*Supplied material*
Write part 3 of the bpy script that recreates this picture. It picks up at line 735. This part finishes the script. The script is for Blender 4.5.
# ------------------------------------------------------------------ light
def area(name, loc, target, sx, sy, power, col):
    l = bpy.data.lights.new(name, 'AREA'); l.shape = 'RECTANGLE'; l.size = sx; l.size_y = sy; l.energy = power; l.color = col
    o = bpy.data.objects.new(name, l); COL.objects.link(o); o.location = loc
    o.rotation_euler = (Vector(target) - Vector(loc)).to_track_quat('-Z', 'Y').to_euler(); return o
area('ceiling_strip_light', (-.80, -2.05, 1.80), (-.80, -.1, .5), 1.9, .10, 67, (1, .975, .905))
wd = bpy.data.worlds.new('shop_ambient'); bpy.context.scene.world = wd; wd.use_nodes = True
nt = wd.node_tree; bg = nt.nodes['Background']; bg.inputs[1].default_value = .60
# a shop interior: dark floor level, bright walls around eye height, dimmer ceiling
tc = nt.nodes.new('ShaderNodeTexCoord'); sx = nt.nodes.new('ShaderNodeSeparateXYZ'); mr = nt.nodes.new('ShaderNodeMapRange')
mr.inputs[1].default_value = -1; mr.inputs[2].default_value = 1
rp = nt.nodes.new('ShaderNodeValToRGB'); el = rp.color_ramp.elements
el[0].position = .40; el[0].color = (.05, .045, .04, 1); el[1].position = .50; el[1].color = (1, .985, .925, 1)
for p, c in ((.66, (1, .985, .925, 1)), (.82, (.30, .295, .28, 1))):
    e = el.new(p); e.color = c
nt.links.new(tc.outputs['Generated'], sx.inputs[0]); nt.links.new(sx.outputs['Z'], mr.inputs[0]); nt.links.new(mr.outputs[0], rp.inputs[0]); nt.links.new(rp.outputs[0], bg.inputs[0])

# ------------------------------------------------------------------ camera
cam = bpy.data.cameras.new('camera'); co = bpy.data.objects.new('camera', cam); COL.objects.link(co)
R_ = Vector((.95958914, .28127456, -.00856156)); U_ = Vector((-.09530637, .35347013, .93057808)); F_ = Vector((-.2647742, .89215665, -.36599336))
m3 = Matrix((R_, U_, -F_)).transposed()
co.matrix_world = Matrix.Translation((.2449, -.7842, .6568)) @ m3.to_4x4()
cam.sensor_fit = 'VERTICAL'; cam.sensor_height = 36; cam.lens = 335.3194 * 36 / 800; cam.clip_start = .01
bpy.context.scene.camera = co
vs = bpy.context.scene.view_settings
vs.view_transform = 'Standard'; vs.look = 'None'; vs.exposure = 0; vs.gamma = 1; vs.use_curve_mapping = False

*Directions for this task*
Give the complete listing a second time, exactly as it reads.

*Task result*
Write part 3 of the bpy script that recreates this picture. It picks up at line 735. This part finishes the script. The script is for Blender 4.5.
# ------------------------------------------------------------------ light
def area(name, loc, target, sx, sy, power, col):
    l = bpy.data.lights.new(name, 'AREA'); l.shape = 'RECTANGLE'; l.size = sx; l.size_y = sy; l.energy = power; l.color = col
    o = bpy.data.objects.new(name, l); COL.objects.link(o); o.location = loc
    o.rotation_euler = (Vector(target) - Vector(loc)).to_track_quat('-Z', 'Y').to_euler(); return o
area('ceiling_strip_light', (-.80, -2.05, 1.80), (-.80, -.1, .5), 1.9, .10, 67, (1, .975, .905))
wd = bpy.data.worlds.new('shop_ambient'); bpy.context.scene.world = wd; wd.use_nodes = True
nt = wd.node_tree; bg = nt.nodes['Background']; bg.inputs[1].default_value = .60
# a shop interior: dark floor level, bright walls around eye height, dimmer ceiling
tc = nt.nodes.new('ShaderNodeTexCoord'); sx = nt.nodes.new('ShaderNodeSeparateXYZ'); mr = nt.nodes.new('ShaderNodeMapRange')
mr.inputs[1].default_value = -1; mr.inputs[2].default_value = 1
rp = nt.nodes.new('ShaderNodeValToRGB'); el = rp.color_ramp.elements
el[0].position = .40; el[0].color = (.05, .045, .04, 1); el[1].position = .50; el[1].color = (1, .985, .925, 1)
for p, c in ((.66, (1, .985, .925, 1)), (.82, (.30, .295, .28, 1))):
    e = el.new(p); e.color = c
nt.links.new(tc.outputs['Generated'], sx.inputs[0]); nt.links.new(sx.outputs['Z'], mr.inputs[0]); nt.links.new(mr.outputs[0], rp.inputs[0]); nt.links.new(rp.outputs[0], bg.inputs[0])

# ------------------------------------------------------------------ camera
cam = bpy.data.cameras.new('camera'); co = bpy.data.objects.new('camera', cam); COL.objects.link(co)
R_ = Vector((.95958914, .28127456, -.00856156)); U_ = Vector((-.09530637, .35347013, .93057808)); F_ = Vector((-.2647742, .89215665, -.36599336))
m3 = Matrix((R_, U_, -F_)).transposed()
co.matrix_world = Matrix.Translation((.2449, -.7842, .6568)) @ m3.to_4x4()
cam.sensor_fit = 'VERTICAL'; cam.sensor_height = 36; cam.lens = 335.3194 * 36 / 800; cam.clip_start = .01
bpy.context.scene.camera = co
vs = bpy.context.scene.view_settings
vs.view_transform = 'Standard'; vs.look = 'None'; vs.exposure = 0; vs.gamma = 1; vs.use_curve_mapping = False